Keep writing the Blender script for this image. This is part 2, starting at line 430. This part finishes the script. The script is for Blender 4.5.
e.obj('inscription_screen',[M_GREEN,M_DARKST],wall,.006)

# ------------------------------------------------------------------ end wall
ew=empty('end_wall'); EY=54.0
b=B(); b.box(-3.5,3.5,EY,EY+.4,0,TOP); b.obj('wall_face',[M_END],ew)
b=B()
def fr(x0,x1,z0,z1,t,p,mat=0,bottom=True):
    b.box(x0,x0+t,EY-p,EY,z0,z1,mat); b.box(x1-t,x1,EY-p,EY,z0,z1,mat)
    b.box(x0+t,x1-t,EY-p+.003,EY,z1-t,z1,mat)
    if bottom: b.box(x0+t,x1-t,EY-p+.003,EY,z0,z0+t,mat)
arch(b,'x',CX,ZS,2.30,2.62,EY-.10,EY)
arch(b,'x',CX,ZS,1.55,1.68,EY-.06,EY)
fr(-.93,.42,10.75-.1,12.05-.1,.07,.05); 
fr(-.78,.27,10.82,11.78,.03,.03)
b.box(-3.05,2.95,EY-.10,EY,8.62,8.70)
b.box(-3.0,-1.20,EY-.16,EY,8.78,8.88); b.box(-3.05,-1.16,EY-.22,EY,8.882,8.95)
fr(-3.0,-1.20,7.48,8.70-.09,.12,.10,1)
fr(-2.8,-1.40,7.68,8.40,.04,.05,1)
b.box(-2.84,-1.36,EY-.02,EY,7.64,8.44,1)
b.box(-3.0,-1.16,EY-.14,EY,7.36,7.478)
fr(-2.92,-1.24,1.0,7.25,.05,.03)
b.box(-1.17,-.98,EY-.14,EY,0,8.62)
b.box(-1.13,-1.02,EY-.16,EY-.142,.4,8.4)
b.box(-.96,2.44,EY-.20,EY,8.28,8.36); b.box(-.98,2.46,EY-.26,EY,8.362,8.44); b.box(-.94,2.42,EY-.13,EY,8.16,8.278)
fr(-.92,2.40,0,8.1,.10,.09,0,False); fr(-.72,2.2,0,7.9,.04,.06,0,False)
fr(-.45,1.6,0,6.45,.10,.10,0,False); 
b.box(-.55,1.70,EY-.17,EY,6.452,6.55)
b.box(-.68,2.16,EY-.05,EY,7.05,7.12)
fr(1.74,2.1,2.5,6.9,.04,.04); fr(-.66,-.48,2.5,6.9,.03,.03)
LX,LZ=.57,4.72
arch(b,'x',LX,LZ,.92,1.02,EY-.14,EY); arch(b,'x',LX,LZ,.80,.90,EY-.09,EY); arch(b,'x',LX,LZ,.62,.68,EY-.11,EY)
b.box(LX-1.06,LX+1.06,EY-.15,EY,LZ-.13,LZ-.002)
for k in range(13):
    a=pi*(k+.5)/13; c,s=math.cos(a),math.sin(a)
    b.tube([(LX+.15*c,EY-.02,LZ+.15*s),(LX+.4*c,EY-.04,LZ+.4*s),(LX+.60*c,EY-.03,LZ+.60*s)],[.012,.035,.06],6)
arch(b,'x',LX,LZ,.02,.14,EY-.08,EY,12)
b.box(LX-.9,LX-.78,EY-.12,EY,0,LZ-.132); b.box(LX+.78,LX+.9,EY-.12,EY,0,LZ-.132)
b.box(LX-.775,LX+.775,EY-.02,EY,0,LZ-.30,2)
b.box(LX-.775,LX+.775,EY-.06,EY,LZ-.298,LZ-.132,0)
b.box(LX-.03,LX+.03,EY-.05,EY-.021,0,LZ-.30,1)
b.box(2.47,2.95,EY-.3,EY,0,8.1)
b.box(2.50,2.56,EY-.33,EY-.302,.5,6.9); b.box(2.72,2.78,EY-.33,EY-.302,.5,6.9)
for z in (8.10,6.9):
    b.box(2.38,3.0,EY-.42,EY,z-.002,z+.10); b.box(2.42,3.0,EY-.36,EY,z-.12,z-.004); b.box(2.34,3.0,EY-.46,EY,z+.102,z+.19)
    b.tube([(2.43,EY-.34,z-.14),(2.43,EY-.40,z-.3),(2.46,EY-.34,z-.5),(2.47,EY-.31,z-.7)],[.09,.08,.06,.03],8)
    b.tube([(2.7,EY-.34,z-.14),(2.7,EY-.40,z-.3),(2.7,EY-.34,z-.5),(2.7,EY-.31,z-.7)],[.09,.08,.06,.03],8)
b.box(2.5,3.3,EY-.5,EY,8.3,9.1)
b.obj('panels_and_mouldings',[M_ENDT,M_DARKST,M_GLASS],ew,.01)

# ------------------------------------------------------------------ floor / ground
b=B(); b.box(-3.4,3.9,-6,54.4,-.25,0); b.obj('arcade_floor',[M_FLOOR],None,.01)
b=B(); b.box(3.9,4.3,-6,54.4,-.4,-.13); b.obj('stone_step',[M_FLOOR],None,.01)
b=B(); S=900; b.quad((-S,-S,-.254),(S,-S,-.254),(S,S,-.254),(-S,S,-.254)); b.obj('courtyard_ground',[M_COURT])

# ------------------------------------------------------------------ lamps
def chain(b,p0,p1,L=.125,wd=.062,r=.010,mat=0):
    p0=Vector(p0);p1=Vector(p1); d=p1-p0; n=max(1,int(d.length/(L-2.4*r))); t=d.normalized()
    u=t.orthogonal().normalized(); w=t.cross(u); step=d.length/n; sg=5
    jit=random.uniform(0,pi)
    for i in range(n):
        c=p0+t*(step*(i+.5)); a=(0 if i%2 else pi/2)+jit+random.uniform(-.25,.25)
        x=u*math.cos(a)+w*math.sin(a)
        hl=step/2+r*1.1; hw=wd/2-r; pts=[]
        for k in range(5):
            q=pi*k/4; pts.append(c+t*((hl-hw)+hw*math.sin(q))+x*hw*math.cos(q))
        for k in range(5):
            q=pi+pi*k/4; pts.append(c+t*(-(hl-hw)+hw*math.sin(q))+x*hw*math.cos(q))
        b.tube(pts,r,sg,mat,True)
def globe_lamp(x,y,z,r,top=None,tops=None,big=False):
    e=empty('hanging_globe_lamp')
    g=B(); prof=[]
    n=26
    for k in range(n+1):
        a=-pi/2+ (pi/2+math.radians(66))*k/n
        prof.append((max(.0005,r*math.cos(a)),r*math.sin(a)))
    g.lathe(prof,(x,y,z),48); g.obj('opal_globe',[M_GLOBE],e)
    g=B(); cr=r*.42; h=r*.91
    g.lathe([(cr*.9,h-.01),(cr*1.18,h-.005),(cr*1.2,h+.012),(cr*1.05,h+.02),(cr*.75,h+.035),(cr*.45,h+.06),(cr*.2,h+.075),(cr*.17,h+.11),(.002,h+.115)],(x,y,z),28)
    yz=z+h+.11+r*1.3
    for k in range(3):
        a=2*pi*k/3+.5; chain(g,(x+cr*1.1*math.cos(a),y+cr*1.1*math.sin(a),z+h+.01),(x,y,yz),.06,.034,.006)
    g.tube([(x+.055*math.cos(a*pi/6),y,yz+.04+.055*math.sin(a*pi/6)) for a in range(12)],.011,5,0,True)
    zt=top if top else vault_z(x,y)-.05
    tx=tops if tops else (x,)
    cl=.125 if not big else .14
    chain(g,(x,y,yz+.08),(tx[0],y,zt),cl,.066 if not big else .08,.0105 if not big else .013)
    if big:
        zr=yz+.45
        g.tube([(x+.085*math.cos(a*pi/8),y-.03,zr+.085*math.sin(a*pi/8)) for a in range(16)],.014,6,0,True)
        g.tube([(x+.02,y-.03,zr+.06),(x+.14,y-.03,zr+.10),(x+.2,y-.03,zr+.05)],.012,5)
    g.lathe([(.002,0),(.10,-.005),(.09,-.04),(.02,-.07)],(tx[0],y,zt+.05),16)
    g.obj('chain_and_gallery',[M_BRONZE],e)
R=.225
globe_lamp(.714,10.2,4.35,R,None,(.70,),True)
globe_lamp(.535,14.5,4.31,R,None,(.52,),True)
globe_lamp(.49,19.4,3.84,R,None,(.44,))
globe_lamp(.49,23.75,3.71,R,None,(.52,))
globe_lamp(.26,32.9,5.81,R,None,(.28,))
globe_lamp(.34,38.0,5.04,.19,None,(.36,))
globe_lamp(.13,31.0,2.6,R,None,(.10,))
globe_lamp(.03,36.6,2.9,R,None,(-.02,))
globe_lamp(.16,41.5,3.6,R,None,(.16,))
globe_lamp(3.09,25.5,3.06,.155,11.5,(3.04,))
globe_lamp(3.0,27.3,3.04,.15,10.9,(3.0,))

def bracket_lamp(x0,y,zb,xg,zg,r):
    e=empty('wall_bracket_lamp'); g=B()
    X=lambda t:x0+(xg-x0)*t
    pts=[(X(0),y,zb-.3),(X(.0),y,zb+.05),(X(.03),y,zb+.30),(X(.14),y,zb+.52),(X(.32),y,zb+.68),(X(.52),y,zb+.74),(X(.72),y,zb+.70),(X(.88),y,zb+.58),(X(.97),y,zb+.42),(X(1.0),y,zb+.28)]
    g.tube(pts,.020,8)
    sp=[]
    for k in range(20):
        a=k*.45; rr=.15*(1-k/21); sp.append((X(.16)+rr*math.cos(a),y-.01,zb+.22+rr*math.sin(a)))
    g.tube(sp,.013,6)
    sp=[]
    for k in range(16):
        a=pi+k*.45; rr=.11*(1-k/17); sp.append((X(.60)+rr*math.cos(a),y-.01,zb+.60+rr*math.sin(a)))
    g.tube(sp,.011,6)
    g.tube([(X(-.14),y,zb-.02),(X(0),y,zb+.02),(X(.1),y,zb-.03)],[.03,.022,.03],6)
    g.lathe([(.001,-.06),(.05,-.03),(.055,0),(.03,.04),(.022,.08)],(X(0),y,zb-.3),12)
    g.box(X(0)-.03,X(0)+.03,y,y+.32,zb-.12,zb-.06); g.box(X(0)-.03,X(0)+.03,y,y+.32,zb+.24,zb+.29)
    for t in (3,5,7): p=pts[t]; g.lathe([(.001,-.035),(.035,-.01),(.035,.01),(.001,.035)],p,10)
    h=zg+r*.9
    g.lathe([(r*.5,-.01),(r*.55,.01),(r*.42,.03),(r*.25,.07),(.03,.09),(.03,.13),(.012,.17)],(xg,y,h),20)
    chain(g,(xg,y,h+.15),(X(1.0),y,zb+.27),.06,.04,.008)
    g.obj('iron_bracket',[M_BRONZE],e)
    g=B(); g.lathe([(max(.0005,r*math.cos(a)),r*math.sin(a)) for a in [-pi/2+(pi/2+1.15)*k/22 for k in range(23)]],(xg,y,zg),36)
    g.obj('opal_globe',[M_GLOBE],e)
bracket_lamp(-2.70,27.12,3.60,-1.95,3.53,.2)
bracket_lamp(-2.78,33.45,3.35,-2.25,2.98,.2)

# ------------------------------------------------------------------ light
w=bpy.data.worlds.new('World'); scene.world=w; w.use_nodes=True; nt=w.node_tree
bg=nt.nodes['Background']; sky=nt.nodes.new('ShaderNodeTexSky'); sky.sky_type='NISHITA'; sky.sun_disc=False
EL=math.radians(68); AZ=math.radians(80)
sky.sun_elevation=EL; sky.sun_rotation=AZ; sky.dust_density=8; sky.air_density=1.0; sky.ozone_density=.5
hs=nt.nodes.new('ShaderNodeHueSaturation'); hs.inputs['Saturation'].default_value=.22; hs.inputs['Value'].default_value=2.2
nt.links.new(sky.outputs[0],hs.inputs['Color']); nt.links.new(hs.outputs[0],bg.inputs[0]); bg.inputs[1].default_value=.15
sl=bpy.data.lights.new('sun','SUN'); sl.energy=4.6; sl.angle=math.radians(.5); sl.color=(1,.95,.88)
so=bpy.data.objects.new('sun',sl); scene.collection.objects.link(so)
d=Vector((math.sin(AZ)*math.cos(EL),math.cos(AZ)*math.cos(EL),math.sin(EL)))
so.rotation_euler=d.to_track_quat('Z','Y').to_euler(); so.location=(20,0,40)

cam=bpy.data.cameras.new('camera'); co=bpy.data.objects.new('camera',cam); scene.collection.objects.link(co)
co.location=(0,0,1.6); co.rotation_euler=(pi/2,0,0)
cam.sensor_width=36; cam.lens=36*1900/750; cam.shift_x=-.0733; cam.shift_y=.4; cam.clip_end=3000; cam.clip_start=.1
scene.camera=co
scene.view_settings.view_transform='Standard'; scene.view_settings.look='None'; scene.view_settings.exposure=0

_What is asked_
Up to and including the line with "e.obj('inscription_screen',[M_GREEN,M_DARKST],wall,.006)", repeat the data exactly, starting from its first line; nothing else belongs in the response.

_Result for this exercise_
Keep writing the Blender script for this image. This is part 2, starting at line 430. This part finishes the script. The script is for Blender 4.5.
e.obj('inscription_screen',[M_GREEN,M_DARKST],wall,.006)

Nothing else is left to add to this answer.